- [TO BE DONE]:
Everything from the line containing "Reconstruct this image" to the line containing "C = sc.collection", both lines included, must be copied exactly; nothing else should be.

- [STORED ROWS]:
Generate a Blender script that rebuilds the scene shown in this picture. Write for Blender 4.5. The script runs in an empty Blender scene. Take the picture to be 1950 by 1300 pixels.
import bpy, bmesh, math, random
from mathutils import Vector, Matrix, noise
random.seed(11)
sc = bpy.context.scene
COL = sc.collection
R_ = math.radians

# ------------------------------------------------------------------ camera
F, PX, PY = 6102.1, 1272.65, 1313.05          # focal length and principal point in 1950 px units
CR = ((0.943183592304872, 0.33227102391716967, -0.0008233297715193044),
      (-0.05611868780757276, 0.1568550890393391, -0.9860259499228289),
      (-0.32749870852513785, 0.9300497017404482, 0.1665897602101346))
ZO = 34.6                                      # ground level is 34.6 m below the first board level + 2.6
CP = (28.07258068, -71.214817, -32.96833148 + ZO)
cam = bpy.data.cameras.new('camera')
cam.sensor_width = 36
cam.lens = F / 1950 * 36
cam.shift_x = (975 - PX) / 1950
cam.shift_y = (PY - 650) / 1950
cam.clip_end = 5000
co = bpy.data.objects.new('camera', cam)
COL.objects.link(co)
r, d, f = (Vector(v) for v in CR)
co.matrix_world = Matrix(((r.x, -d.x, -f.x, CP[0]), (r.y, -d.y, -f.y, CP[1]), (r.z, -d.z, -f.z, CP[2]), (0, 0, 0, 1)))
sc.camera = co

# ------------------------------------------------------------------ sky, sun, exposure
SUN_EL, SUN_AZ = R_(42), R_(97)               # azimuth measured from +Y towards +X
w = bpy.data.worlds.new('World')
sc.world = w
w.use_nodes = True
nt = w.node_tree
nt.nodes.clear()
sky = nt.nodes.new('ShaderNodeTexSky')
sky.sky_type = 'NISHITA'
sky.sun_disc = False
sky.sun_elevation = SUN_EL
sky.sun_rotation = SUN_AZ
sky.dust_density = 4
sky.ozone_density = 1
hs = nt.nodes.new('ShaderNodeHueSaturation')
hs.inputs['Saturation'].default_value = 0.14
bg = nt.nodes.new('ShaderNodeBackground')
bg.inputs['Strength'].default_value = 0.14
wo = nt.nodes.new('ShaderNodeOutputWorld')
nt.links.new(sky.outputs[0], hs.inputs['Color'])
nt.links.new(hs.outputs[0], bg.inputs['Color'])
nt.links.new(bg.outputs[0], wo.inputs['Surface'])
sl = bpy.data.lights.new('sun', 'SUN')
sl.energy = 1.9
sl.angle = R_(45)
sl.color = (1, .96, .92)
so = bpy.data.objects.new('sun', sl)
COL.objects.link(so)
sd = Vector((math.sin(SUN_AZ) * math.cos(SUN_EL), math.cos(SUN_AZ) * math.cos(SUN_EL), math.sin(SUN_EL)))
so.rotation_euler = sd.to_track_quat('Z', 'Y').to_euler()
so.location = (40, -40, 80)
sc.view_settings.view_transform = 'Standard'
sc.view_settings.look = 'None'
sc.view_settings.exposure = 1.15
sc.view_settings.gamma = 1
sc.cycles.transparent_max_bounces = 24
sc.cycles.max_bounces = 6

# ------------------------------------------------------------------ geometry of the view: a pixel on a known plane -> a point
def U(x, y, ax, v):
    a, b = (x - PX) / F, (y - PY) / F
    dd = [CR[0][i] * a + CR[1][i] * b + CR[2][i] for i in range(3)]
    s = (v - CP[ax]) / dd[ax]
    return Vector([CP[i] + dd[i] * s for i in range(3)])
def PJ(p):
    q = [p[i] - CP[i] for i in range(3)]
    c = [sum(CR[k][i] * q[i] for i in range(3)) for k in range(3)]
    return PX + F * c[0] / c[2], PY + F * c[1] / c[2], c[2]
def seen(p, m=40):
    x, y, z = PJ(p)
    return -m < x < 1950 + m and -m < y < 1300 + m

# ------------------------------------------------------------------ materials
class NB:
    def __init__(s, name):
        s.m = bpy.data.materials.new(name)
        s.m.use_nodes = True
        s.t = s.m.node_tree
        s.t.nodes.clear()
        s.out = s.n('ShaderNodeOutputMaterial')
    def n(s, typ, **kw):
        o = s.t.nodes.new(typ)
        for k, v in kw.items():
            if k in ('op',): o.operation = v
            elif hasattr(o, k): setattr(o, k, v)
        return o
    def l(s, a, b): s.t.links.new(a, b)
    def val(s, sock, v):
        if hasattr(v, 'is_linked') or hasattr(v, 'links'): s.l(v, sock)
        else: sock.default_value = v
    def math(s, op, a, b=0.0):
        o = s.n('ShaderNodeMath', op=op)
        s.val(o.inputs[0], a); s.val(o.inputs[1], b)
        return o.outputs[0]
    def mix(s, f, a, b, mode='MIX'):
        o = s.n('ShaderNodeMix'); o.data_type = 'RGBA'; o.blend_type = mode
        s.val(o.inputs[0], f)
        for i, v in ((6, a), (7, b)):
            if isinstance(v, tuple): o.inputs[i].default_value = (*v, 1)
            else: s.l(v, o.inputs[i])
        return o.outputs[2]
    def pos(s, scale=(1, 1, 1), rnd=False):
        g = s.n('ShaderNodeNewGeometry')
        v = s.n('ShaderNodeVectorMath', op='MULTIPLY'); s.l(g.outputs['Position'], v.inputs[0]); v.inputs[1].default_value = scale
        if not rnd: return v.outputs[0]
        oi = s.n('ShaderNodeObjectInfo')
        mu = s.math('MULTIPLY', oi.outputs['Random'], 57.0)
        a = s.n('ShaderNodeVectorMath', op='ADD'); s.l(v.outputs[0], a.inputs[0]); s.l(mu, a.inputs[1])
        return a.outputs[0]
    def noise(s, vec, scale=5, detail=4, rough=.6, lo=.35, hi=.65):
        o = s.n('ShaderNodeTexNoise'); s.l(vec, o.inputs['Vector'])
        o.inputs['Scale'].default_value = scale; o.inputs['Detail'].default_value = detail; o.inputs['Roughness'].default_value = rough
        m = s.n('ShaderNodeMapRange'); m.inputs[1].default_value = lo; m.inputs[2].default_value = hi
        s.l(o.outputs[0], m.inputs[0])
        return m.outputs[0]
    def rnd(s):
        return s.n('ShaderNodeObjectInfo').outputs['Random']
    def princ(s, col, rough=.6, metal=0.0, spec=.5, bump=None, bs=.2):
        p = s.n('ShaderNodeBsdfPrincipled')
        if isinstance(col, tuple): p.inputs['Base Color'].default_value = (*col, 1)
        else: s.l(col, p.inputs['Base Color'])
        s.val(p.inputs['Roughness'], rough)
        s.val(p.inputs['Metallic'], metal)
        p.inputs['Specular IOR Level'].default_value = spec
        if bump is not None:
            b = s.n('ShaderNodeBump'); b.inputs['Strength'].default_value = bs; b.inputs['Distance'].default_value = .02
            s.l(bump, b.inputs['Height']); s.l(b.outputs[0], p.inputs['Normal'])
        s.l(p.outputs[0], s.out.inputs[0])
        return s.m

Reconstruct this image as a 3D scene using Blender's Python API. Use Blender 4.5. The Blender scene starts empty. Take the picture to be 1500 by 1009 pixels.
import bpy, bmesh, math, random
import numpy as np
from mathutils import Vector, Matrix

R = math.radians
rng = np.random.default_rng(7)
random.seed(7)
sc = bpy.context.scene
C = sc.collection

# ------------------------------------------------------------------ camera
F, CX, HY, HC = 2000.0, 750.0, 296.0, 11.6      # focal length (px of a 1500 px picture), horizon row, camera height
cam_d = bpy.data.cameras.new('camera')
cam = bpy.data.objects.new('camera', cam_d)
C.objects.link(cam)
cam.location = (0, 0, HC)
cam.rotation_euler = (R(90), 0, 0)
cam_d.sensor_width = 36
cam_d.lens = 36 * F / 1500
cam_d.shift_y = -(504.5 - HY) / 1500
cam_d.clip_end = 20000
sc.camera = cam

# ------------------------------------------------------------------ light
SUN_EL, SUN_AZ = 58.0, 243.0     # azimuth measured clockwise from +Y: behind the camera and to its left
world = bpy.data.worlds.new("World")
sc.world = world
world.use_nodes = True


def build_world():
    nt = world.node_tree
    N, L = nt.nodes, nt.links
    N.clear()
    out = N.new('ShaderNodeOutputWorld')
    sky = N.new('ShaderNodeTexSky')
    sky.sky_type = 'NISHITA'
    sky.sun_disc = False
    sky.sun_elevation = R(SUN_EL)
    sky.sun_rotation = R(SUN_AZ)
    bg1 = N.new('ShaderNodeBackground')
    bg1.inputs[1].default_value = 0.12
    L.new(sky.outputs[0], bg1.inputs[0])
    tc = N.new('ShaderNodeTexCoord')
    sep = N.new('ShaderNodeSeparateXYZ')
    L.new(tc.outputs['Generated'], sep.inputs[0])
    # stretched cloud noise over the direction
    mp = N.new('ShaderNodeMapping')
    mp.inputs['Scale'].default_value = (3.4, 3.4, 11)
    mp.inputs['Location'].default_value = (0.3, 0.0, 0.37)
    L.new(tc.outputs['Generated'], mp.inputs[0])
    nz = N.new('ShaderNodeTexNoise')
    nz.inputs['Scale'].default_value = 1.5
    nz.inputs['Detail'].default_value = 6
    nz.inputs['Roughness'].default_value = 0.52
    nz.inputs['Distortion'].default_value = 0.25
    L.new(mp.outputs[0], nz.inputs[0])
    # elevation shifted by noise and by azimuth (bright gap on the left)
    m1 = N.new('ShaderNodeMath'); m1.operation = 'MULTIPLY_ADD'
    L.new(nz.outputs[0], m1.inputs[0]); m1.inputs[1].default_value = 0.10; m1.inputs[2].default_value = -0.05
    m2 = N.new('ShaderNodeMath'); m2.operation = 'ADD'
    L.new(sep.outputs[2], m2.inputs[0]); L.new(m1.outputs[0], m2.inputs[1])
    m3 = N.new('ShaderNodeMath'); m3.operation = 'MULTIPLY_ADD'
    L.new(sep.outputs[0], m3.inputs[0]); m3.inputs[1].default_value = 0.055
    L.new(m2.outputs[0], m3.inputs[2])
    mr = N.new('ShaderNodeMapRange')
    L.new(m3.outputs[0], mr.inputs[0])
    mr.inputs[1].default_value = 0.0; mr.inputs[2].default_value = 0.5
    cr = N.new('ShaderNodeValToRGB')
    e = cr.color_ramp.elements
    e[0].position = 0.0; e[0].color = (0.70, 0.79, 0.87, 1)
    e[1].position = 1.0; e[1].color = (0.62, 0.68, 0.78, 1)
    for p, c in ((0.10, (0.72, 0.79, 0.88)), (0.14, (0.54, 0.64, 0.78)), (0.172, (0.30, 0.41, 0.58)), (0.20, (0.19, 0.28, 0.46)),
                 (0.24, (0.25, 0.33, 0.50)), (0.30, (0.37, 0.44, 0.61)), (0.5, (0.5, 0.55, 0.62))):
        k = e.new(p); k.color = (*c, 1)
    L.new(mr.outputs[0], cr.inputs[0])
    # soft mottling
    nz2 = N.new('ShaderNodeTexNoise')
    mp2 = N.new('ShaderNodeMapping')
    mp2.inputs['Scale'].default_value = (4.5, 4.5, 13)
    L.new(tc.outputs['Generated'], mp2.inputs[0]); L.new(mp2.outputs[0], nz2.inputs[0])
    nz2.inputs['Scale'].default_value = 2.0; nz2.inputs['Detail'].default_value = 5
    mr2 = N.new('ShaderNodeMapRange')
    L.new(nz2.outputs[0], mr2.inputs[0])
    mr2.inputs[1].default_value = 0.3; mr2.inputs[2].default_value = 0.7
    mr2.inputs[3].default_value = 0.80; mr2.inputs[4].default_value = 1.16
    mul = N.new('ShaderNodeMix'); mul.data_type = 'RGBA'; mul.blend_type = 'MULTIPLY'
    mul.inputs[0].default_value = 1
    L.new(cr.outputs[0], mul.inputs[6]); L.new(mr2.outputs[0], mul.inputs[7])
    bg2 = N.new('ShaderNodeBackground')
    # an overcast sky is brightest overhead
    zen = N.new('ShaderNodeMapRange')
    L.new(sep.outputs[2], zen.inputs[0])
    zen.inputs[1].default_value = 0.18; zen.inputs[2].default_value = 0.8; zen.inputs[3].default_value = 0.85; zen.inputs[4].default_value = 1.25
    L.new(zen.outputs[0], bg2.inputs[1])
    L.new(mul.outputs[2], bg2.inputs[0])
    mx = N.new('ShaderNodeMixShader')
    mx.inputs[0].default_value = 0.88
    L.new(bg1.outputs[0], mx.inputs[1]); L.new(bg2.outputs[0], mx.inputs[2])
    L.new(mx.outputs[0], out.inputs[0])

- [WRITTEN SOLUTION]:
Reconstruct this image as a 3D scene using Blender's Python API. Use Blender 4.5. The Blender scene starts empty. Take the picture to be 1500 by 1009 pixels.
import bpy, bmesh, math, random
import numpy as np
from mathutils import Vector, Matrix

R = math.radians
rng = np.random.default_rng(7)
random.seed(7)
sc = bpy.context.scene
C = sc.collection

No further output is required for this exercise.